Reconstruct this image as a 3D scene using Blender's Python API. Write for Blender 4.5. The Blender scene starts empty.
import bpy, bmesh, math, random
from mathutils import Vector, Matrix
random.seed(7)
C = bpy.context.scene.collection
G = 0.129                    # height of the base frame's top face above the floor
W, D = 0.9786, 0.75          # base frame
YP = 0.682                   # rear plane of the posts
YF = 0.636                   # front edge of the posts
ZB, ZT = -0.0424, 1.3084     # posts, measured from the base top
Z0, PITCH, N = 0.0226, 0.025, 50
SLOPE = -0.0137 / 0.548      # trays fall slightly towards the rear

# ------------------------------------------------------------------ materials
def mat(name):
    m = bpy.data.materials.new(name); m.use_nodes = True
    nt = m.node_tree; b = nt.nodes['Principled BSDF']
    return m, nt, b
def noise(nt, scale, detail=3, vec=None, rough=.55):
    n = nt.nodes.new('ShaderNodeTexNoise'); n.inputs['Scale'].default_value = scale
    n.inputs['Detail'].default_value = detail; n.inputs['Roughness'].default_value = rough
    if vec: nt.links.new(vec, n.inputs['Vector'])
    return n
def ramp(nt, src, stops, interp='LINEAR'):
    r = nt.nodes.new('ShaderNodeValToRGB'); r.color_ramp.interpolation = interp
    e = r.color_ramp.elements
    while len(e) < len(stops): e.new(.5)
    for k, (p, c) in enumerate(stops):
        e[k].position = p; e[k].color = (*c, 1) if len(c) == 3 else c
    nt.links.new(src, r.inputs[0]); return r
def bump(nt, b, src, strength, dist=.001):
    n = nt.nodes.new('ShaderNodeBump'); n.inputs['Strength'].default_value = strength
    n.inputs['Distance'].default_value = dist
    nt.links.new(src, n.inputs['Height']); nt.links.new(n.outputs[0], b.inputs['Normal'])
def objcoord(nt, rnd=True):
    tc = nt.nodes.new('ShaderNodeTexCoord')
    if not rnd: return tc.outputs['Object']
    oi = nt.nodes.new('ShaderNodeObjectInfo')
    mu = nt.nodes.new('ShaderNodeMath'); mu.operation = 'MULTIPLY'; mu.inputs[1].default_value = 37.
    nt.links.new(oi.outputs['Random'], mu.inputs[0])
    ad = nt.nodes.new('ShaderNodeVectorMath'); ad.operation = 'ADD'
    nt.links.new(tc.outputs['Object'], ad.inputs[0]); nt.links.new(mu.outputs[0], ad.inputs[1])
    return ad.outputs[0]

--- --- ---

## What needs to be done
Within the data above, count the lines that contain the string "scene"; the reply is the number alone.

## Answer in full
2